CBR expects "nothing terrible" to happen after changes to deposit rate calculations

MOSCOW. Sept 28 (Interfax) - The Central Bank of Russia's transition to a new method for calculating the average maximum interest rate on retail deposits at the country's top 10 banks and the resulting change in the CBR's recommendations for deposit rates will not result in any "terrible" changes for banks, CBR first deputy chairman Alexei Simanovsky said.

It was reported earlier that starting in October the CBR has promised to keep a close eye on deposits on which interest rates are more than two percentage points higher than the average maximum rate on retail deposits at the top 10 banks, not including rates on combined deposit products.

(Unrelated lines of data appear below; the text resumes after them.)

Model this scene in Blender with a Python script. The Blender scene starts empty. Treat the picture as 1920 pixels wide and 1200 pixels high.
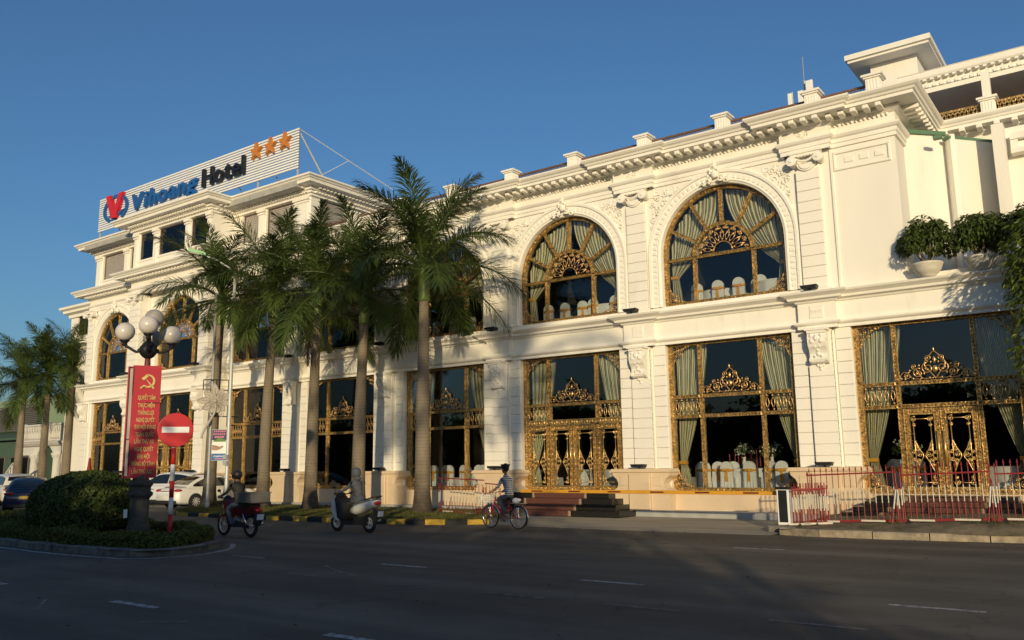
import bpy, math, random
import numpy as np
from mathutils import Vector, Matrix
R = math.radians
rng = random.Random(7)
scene = bpy.context.scene
COL = scene.collection

# ------------------------------------------------------------ camera, sky, sun, exposure
CAM_H = 1.8
F_PX, YAW, PITCH, ROLL = 1597.5, R(36.218), R(9.58), R(-0.8026)
fw = Vector((-math.sin(YAW), math.cos(YAW), 0)); rt = Vector((math.cos(YAW), math.sin(YAW), 0)); up = Vector((0, 0, 1))
Fv = fw*math.cos(PITCH) + up*math.sin(PITCH); Uv = -fw*math.sin(PITCH) + up*math.cos(PITCH)
cr, sr = math.cos(ROLL), math.sin(ROLL)
Rv = rt*cr + Uv*sr; Upv = Uv*cr - rt*sr
cam_d = bpy.data.cameras.new('camera'); cam = bpy.data.objects.new('camera', cam_d); COL.objects.link(cam)
m4 = Matrix(((Rv.x, Upv.x, -Fv.x, 0), (Rv.y, Upv.y, -Fv.y, 0), (Rv.z, Upv.z, -Fv.z, CAM_H), (0, 0, 0, 1)))
cam.matrix_world = m4
cam_d.sensor_width = 36; cam_d.lens = 36*F_PX/1920; cam_d.clip_end = 3000; cam_d.clip_start = .1
scene.camera = cam

SUN_A, SUN_E = R(34), R(9.5)          # azimuth from the facade normal towards +X, elevation
sun_dir = Vector((math.sin(SUN_A)*math.cos(SUN_E), -math.cos(SUN_A)*math.cos(SUN_E), math.sin(SUN_E)))   # towards the sun
world = bpy.data.worlds.new('World'); scene.world = world; world.use_nodes = True
wn = world.node_tree; wn.nodes.clear()
sky = wn.nodes.new('ShaderNodeTexSky'); sky.sky_type = 'NISHITA'; sky.sun_disc = False
sky.sun_elevation = SUN_E; sky.sun_rotation = math.atan2(sun_dir.x, sun_dir.y)
sky.altitude = 10; sky.air_density = 1.15; sky.dust_density = 1.4; sky.ozone_density = 5.0
bg = wn.nodes.new('ShaderNodeBackground'); bg.inputs[1].default_value = 0.13
wo = wn.nodes.new('ShaderNodeOutputWorld')
wn.links.new(sky.outputs[0], bg.inputs[0]); wn.links.new(bg.outputs[0], wo.inputs[0])
sun_l = bpy.data.lights.new('sun', 'SUN'); sun_l.energy = 3.65; sun_l.angle = R(0.6); sun_l.color = (1.0, 0.805, 0.485)
sun_o = bpy.data.objects.new('sun', sun_l); COL.objects.link(sun_o)
sun_o.rotation_euler = sun_dir.to_track_quat('Z', 'Y').to_euler(); sun_o.location = (20, -20, 30)
vs = scene.view_settings
vs.view_transform = 'Standard'; vs.look = 'None'; vs.gamma = 1; vs.exposure = 0.0; vs.use_curve_mapping = False

# ------------------------------------------------------------ materials
MATS = {}
def pm(name, col, rough=.6, metal=0., var=.12, scale=3., bump=0., bscale=30., spec=.4, stain=None, coat=0., obj=False, emit=None, stretch=None):
    if name in MATS: return MATS[name]
    m = bpy.data.materials.new(name); m.use_nodes = True; MATS[name] = m
    nt = m.node_tree; N = nt.nodes; L = nt.links
    b = N['Principled BSDF']
    b.inputs['Roughness'].default_value = rough; b.inputs['Metallic'].default_value = metal
    b.inputs['Specular IOR Level'].default_value = spec; b.inputs['Coat Weight'].default_value = coat
    if obj: co = N.new('ShaderNodeTexCoord').outputs['Object']
    else: co = N.new('ShaderNodeNewGeometry').outputs['Position']
    if stretch:
        mp = N.new('ShaderNodeMapping'); mp.inputs['Scale'].default_value = stretch; L.new(co, mp.inputs[0]); co = mp.outputs[0]
    nz = N.new('ShaderNodeTexNoise'); nz.inputs['Scale'].default_value = scale; nz.inputs['Detail'].default_value = 6; nz.inputs['Roughness'].default_value = .6
    L.new(co, nz.inputs['Vector'])
    cr_ = N.new('ShaderNodeValToRGB'); L.new(nz.outputs['Fac'], cr_.inputs[0])
    cr_.color_ramp.elements[0].position = .3; cr_.color_ramp.elements[1].position = .7
    cr_.color_ramp.elements[0].color = (*[max(0, c*(1-var)) for c in col], 1); cr_.color_ramp.elements[1].color = (*[min(1, c*(1+var)) for c in col], 1)
    out = cr_.outputs[0]
    if stain:
        scol, sscale, lo, hi = stain
        n2 = N.new('ShaderNodeTexNoise'); n2.inputs['Scale'].default_value = sscale; n2.inputs['Detail'].default_value = 8; n2.inputs['Roughness'].default_value = .65
        L.new(co, n2.inputs['Vector'])
        mr = N.new('ShaderNodeMapRange'); mr.inputs[1].default_value = lo; mr.inputs[2].default_value = hi; L.new(n2.outputs['Fac'], mr.inputs[0])
        mx = N.new('ShaderNodeMix'); mx.data_type = 'RGBA'; L.new(mr.outputs[0], mx.inputs['Factor']); L.new(out, mx.inputs['A']); mx.inputs['B'].default_value = (*scol, 1)
        out = mx.outputs['Result']
    L.new(out, b.inputs['Base Color'])
    if bump:
        n3 = N.new('ShaderNodeTexNoise'); n3.inputs['Scale'].default_value = bscale; n3.inputs['Detail'].default_value = 4; L.new(co, n3.inputs['Vector'])
        bp = N.new('ShaderNodeBump'); bp.inputs['Strength'].default_value = bump; bp.inputs['Distance'].default_value = .02
        L.new(n3.outputs['Fac'], bp.inputs['Height']); L.new(bp.outputs[0], b.inputs['Normal'])
    if emit: b.inputs['Emission Color'].default_value = (*emit[0], 1); b.inputs['Emission Strength'].default_value = emit[1]
    return m

def glass_mat(name, tint, rough=.02, refl=1.45):
    m = bpy.data.materials.new(name); m.use_nodes = True; MATS[name] = m
    nt = m.node_tree; N = nt.nodes; L = nt.links; N.clear()
    tr = N.new('ShaderNodeBsdfTransparent'); tr.inputs[0].default_value = (*tint, 1)
    gl = N.new('ShaderNodeBsdfGlossy'); gl.inputs['Roughness'].default_value = rough; gl.inputs[0].default_value = (.95, .97, 1, 1)
    fr = N.new('ShaderNodeFresnel'); fr.inputs[0].default_value = refl
    nz = N.new('ShaderNodeTexNoise'); nz.inputs['Scale'].default_value = .7; g = N.new('ShaderNodeNewGeometry'); L.new(g.outputs['Position'], nz.inputs['Vector'])
    bp = N.new('ShaderNodeBump'); bp.inputs['Strength'].default_value = .05; bp.inputs['Distance'].default_value = .05; L.new(nz.outputs['Fac'], bp.inputs['Height'])
    L.new(bp.outputs[0], gl.inputs['Normal'])
    mx = N.new('ShaderNodeMixShader'); L.new(fr.outputs[0], mx.inputs[0]); L.new(tr.outputs[0], mx.inputs[1]); L.new(gl.outputs[0], mx.inputs[2])
    o = N.new('ShaderNodeOutputMaterial'); L.new(mx.outputs[0], o.inputs[0])
    return m

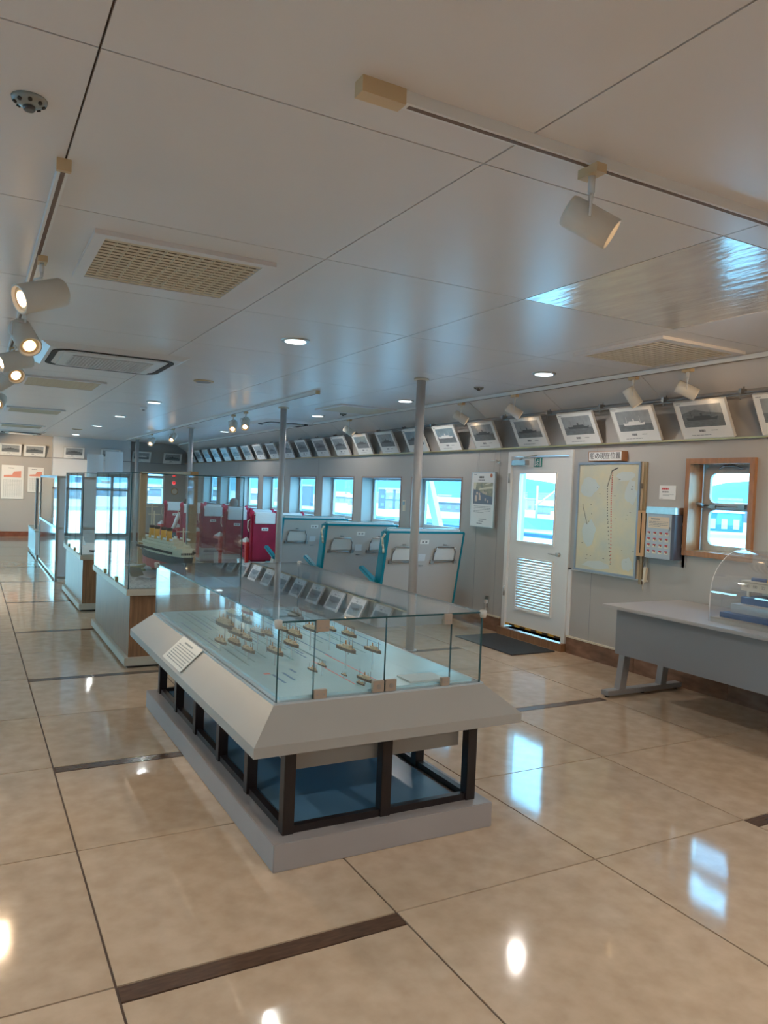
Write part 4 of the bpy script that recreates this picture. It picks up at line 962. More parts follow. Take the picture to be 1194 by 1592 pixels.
for (x, y, z, L, k, lb) in FL:
    X, Y = pix(x, y, z); X = min(max(X, CX0 + .06), CX1 - .06); Y = min(max(Y, CY0 + .04 + L/2), CY1 - .05 - L/2)
    fleet_ship(X, Y, z - .006, L*1.12, k, lb, hullm=M_HULLR if 'red' in lb.split()[0] else None, rotz=-PI/2 + .12)

# ================================================================ TALL GLASS CASES
def tall_case(x0, x1, y0, y1, label, seams):
    t = thing('tall_display_case', label, 'display case', ((x0+x1)/2, (y0+y1)/2, 0))
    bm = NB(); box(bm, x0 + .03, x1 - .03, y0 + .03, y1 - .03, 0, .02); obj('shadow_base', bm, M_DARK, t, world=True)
    bm = NB(); box(bm, x0, x1, y0, y1, .02, .09); obj('plinth', bm, M_RIM, t, world=True, bevel=.004)
    bm = NB(); box(bm, x0 + .035, x1 - .035, y0 + .035, y1 - .035, .09, .62); obj('wood_body', bm, M_WOODP, t, world=True)
    bm = NB(); box(bm, x0 - .0, x1 + .0, y0, y1, .62, .675); obj('rim', bm, M_RIM, t, world=True, bevel=.003)
    g = .008; z0, z1 = .675, 1.66
    ys = [y0 + .01] + seams + [y1 - .01]
    for a, b in zip(ys, ys[1:]): glass_panel('side_glass', x0 + .01, x0 + .01 + g, a + .002, b - .002, z0, z1, t)
    glass_panel('side_glass', x1 - .01 - g, x1 - .01, y0 + .01, y1 - .01, z0, z1, t)
    glass_panel('front_glass', x0 + .02, x1 - .02, y0 + .01, y0 + .01 + g, z0, z1, t)
    glass_panel('back_glass', x0 + .02, x1 - .02, y1 - .01 - g, y1 - .01, z0, z1, t)
    glass_panel('top_glass', x0 + .01, x1 - .01, y0 + .01, y1 - .01, z1, z1 + g, t)
    for y in seams:
        bm = NB(); box(bm, x0 - .004, x0 + .03, y - .03, y + .03, z0, z0 + .04); obj('glass_clamp', bm, M_BRASS, t, world=True)
    return t
tall_case(1.19, 2.20, 6.61, 8.60, 'tall glass case on a wooden base holding a liner model, behind the fleet case', [7.2, 7.85])
tall_case(1.19, 1.75, 9.64, 11.50, 'tall glass case on a wooden base, second from the viewer on the left row', [10.3, 10.9])
# bed of gravel in the first, papers in the second
M_GRAV = mat('gravel', (.66, .65, .60), .8, noise=.5, nscale=60, bump=1.0, bscale=80, col2=(.30, .33, .35))
def gravel(x0, x1, y0, y1, z, label):
    bm = NB(); n = 22; r = random.Random(3); V = []
    for i in range(n + 1):
        V.append([bm.verts.new((x0 + (x1-x0)*i/n, y0 + (y1-y0)*j/n, z + (r.uniform(.004, .022) if 0 < i < n and 0 < j < n else .003))) for j in range(n + 1)])
    for i in range(n):
        for j in range(n): bm.faces.new([V[i][j], V[i+1][j], V[i+1][j+1], V[i][j+1]])
    b = [V[0][0], V[n][0], V[n][n], V[0][n]]; lo = [bm.verts.new((v.co.x, v.co.y, z)) for v in b]
    bm.faces.new(lo[::-1])
    tag(obj('gravel_bed', bm, M_GRAV), label, 'gravel', kind='stuff')
gravel(1.23, 2.16, 6.65, 8.56, .676, 'pale gravel spread on the floor of the liner model case')
bm = NB(); box(bm, 1.22, 1.72, 9.7, 11.44, .676, .684); tag(obj('white_sheet', bm, M_PAPER), 'white sheet lining the second tall case', 'sheet')
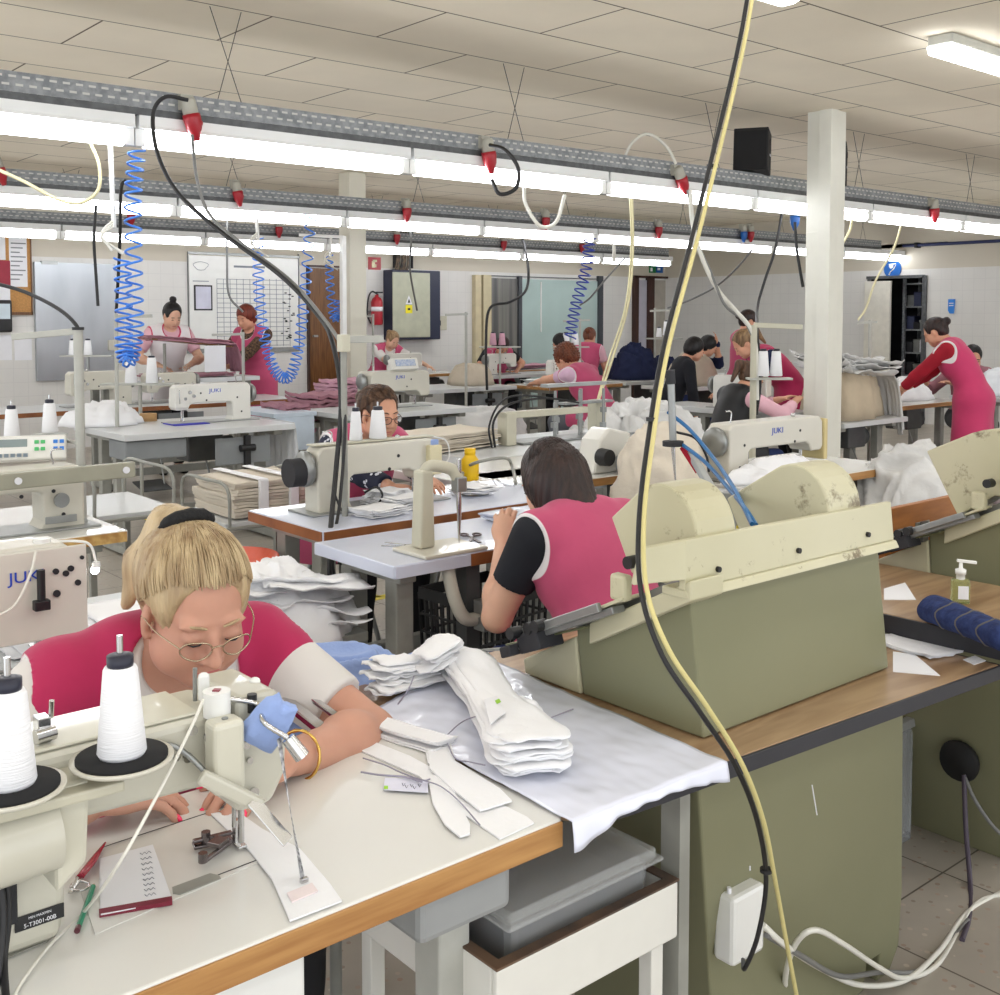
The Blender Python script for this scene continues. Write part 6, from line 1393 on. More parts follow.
fabric_stack('thin white cloth pieces spread on the table behind the blonde seamstress', P(20, 660, .7615), (.42, .03, 0), (-.02, .20, 0), 4, .003, CLOTHW, 31, .02, .006, name='cloth_pieces')
fabric_stack('white cloth pieces lying at the end of the left sewing table', P(112, 640, .7615), (.26, .0, 0), (0, .22, 0), 5, .004, CLOTHW, 33, .03, .008, name='cloth_pieces')
MB_ = MB().tube([P(0, 624, .763), P(38, 618, .763), P(63, 614, .763)], .0022, 5).build('cord', BLK); setorigin(MB_, P(30, 620, .763)); top(MB_, 'straight black cord lying on the left sewing table', 'cord')
# table with ruler edge and its tall machine
RUL = mat('measuring tape edge', (206, 170, 104), rough=.5, rgb2=(168, 124, 64), scale=34)
sewing_table('white table with a measuring tape stuck along its front edge', .2, 1.36, 3.48, 4.17, edgem=RUL, panel=False)
t = sewing_machine('tall ivory buttonhole machine standing on the measuring tape table', (.92, 3.70, .76), 0, L=.34, h=.205, w=.12, m=OFFW, wheel=False); 
k = MB(); k.beam(YP(-30, 485, 3.50), YP(134, 469, 3.50), .03, .050); k.build('slide_beam', mat('olive grey enamel', (158, 156, 138), rough=.4), t, world=True, bevel=.004)
for (x, y) in ((18, 481), (126, 470)): q = YP(x, y, 3.484); MB().cyl(q, q - Vector((0, .006, 0)), .011, n=14).build('screw', PAPER, t, world=True)
q = YP(61, 500, 3.615); MB().cyl(q, q - Vector((0, .012, 0)), .024, n=20).build('dial', GREY, t, world=True); yy = YP(61, 519, 3.615); MB().bx(yy.x - .05, yy.x + .05, yy.y - .006, yy.y, yy.z - .012, yy.z + .012).build('data_plate', GREY, t, world=True, bevel=.002)
t = thing('control_panel', 'machine control panel with grey display and green and blue keys', 'control panel', D(28, 462, 3.75))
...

"After two percentage points even nothing terrible will happen. The world will not turn upside down. The Central Bank will simply take off the rose-colored glasses, which it never has, it will take a special instrument, look through binoculars there, through a magnifying glass (sometimes it is necessary to look through a microscope), at what is happening at the given bank," Simanovsky said on Rossiya 24 television.

The CBR in mid-September changed the rules for calculating the average maximum interest rate on retail deposits at the ten largest banks. It will now additionally calculate rates without including combined deposit products.

In October, the CBR will begin monitoring the average maximum interest rate, using interest rates only on deposits not taking into account combined deposit products (in the first 20 days of September it was 9.35%). The regulator will pay special attention to cases where deposit rates deviate from the average market maximum rate by more than 2 percentage points.

Until recently, while the average maximum rate was determined with inclusion of deposits with additional conditions (it was 10.53% in the second ten days of September), the CBR recommended to banks that their average interest rates on deposits should not exceeded the average maximum by more than 1.5 percentage points.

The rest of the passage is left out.